Associate Professor of English, James Pollock's book selected as finalist for Canada's most prestigious poetry award

Congratulations to Loras Associate Professor of English, James Pollock as he is being recognized in his native country of Canada for receiving CWW’s 2012 Posner Poetry Book Award honorable mention for his book 'Sailing to Babylon'. The book is now a finalist for the Governor General’s Literary Award in poetry and is on the Griffin Poetry Prize Canadian Shortlist. On June 12, Pollock will join the six other finalists at the Royal Conservatory of Music in Toronto for a reading.

Dr. James Pollock had his first collection of poetry, Sailing to Babylon, published by Able Muse Press on June 26, 2012.  After its release, it became one of the books on Amazon’s list of Hot New Releases in American Poetry.

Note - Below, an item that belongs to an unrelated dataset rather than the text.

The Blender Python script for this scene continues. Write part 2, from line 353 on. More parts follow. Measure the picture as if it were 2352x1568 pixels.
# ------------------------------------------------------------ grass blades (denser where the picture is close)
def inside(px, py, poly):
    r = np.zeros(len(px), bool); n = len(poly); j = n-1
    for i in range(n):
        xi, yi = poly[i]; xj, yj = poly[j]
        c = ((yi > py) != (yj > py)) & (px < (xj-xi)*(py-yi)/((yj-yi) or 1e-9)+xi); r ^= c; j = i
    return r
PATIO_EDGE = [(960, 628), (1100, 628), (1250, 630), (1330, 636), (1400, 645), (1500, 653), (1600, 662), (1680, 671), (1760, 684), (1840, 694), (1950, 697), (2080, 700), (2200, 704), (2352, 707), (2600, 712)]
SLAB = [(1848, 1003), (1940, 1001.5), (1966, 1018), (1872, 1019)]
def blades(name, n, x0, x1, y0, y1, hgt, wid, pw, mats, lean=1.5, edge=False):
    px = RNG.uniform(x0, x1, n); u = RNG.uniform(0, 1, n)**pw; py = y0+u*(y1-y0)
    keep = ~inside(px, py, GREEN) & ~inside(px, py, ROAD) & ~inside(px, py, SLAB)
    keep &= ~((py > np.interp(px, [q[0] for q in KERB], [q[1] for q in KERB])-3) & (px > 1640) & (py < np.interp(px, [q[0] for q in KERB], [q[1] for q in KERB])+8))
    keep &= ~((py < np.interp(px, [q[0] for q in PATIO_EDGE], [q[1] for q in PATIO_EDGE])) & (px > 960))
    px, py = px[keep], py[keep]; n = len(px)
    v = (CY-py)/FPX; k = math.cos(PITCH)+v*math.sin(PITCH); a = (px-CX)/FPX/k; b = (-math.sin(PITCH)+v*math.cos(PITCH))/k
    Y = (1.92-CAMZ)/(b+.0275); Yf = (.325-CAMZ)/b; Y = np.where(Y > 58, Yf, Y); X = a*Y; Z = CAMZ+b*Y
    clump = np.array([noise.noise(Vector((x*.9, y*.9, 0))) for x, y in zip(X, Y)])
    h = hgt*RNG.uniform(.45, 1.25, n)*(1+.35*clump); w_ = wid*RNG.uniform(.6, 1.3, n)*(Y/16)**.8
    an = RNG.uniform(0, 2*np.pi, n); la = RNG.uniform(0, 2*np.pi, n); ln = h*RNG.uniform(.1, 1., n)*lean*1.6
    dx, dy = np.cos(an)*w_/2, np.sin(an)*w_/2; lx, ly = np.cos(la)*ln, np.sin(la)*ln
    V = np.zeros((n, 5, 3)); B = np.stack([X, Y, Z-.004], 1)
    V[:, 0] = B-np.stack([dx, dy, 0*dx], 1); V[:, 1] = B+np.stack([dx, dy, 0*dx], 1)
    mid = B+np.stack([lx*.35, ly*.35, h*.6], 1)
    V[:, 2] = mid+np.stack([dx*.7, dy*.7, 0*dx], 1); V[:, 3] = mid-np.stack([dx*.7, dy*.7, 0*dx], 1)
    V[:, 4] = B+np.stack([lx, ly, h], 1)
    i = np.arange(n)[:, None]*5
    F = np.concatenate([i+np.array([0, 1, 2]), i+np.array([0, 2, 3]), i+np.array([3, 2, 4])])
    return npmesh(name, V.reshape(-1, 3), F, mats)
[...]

Dr. Pollock began his work as a poet over twenty-five years ago. His poems have been published in AGNI, The Paris Review, Poetry Daily, and many other literary journals.  And now, after spending many years channeling various pools of inspiration and taking a sabbatical to focus on the crafting of poems for his book, this summer Dr. Pollock’s collection made its way to the shelves of online and traditional bookstores in countries around the globe. 

With some poems drawing on memories such as his travels in Prague and Vienna, and a walk he took in a wooded park with his two-and-a-half-year-old son, and others echoing great poets such as Dante, Keats, Wordsworth and Yeats, and a few concerning historical figures from Canada, his native country, including explorers Henry Hudson and David Thompson, the book draws on a strong core of familial and historical roots to explore both the self and the universal.
A short passage from one of the book’s longer poems, “Quarry Park,” reflects the rich language woven through the pages of Sailing to Babylon:
how frail
our lives and their monuments are, and yet
how beautiful the ruins that prevail
even in the midst of death . . .
After a long journey to publication, “Sailing to Babylon is not only a fully realized and accomplished work of art – it is also a noble book,” writes the American poet and critic, Edward Hirsch, adding that Dr. Pollock is “a poet of Northwest Passages, a learned Canadian poet with a splendid ear and a Romantic sensibility, a keen explorer of inner and outer states.” 
The critic Sven Birkerts compares Pollock to the Swedish poet Tomas Tranströmer, who was awarded the 2011 Nobel Prize in Literature: “The metaphysics of the pause, the transition, the image: James Pollock has the Tranströmer instinct, but he plays the music in his very own key. These are haunting, deeply digested, nearly always surprising poems.”
Dr. Pollock’s critical reviews have been published in such journals as Contemporary Poetry Review, Books in Canada, and The New Quarterly. A collection of his criticism, You Are Here: Essays on the Art of Poetry in Canada, will be published in November by The Porcupine’s Quill.